Quote exactly the lines spanning from the top of the data below to the line that contains "wall_poster()", including both.

════════════════

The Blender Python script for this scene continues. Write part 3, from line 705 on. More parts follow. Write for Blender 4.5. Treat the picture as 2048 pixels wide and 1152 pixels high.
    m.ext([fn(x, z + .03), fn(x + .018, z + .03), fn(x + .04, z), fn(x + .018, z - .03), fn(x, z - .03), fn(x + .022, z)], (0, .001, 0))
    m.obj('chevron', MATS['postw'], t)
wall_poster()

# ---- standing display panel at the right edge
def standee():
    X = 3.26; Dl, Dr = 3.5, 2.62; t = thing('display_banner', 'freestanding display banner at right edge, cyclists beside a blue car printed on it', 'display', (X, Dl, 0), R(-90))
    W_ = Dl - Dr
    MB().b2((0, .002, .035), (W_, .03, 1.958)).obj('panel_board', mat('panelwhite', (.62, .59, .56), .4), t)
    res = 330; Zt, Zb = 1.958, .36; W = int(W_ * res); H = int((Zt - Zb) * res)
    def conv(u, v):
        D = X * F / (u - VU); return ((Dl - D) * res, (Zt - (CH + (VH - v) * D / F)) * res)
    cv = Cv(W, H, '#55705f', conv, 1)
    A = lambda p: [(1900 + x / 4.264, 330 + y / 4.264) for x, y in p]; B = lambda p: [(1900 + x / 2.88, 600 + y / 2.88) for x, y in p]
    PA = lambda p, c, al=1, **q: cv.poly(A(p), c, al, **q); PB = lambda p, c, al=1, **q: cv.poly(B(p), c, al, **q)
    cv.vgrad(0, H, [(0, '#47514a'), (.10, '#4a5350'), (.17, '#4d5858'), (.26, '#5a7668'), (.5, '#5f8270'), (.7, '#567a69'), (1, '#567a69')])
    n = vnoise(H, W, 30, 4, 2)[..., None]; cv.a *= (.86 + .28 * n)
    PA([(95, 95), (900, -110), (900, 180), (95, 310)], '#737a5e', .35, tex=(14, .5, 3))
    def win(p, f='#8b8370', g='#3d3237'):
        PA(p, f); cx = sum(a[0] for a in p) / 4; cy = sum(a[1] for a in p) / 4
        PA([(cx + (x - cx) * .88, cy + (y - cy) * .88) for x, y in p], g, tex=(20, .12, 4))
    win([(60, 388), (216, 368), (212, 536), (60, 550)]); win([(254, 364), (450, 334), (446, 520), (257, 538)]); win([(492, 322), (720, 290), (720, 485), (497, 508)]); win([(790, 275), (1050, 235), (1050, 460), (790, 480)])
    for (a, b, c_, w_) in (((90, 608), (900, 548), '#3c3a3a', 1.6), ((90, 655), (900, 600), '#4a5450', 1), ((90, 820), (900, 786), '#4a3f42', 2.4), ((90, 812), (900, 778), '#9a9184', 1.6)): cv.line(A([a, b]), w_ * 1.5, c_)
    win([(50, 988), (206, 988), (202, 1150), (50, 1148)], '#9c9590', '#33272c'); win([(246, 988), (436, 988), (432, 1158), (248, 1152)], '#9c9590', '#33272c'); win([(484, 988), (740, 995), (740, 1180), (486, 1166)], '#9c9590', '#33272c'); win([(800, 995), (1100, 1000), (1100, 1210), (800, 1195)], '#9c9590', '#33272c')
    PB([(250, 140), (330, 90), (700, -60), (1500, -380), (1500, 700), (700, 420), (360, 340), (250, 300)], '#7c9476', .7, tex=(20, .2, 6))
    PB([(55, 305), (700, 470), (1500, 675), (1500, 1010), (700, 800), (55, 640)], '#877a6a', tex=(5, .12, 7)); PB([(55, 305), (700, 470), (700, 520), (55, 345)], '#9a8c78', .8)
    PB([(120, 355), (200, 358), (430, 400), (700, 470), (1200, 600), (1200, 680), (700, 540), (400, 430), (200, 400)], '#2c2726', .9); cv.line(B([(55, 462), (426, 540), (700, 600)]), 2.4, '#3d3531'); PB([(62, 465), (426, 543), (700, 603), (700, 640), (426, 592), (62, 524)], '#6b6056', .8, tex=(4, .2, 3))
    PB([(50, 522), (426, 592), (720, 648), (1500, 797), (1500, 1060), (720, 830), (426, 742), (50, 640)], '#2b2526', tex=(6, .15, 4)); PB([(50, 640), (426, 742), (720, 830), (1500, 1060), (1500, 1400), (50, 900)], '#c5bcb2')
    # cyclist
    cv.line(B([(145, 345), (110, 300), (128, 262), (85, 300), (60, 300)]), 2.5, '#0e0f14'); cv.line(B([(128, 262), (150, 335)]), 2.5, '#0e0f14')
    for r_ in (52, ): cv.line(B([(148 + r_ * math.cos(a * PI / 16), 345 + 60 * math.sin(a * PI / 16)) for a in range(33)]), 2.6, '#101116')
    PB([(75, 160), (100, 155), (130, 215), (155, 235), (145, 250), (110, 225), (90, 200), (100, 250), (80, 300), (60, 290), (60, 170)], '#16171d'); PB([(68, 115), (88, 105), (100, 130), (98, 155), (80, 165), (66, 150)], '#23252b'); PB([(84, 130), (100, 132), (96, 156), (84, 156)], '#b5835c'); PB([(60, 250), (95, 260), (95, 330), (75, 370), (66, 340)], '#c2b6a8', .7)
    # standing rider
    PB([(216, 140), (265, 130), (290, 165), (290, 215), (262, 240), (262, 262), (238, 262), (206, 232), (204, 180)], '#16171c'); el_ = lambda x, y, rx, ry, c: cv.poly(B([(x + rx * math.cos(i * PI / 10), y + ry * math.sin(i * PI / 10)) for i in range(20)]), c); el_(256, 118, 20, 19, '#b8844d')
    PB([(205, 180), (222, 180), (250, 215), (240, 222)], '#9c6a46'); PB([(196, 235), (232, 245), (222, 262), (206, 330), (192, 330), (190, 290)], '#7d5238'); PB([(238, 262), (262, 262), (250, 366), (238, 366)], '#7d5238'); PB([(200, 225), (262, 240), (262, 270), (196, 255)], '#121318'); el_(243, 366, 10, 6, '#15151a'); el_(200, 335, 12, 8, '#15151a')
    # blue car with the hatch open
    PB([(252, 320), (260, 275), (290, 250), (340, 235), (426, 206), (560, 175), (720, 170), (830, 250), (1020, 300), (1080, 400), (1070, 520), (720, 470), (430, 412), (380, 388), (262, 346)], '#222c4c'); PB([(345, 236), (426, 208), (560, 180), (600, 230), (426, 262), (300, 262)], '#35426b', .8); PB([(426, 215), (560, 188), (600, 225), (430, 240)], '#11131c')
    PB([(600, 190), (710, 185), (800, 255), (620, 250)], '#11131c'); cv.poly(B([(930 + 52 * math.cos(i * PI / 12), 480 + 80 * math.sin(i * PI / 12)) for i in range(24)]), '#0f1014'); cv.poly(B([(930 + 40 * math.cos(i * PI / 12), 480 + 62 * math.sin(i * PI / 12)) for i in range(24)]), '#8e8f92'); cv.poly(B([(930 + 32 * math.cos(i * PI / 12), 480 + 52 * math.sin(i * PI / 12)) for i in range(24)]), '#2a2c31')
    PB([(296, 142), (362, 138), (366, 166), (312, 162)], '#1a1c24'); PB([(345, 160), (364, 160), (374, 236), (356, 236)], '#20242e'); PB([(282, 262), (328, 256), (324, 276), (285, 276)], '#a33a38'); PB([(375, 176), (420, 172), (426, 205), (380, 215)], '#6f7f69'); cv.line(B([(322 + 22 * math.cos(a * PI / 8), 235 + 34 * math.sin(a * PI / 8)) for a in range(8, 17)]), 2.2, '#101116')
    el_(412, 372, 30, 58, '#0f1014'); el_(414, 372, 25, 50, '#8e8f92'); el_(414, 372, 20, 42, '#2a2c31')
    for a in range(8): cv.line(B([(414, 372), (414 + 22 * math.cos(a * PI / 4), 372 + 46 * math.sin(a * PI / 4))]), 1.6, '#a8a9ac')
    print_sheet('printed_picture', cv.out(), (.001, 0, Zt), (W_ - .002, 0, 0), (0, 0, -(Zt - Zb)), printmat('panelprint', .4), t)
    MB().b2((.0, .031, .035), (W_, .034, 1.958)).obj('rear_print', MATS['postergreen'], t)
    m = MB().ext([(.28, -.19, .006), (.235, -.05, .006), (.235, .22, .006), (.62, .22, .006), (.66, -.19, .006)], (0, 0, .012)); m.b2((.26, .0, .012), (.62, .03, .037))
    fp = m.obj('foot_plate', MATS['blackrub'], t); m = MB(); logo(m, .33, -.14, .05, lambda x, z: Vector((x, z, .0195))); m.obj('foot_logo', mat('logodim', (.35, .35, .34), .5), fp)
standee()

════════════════

**WRITTEN ANSWER**
The Blender Python script for this scene continues. Write part 3, from line 705 on. More parts follow. Write for Blender 4.5. Treat the picture as 2048 pixels wide and 1152 pixels high.
    m.ext([fn(x, z + .03), fn(x + .018, z + .03), fn(x + .04, z), fn(x + .018, z - .03), fn(x, z - .03), fn(x + .022, z)], (0, .001, 0))
    m.obj('chevron', MATS['postw'], t)
wall_poster()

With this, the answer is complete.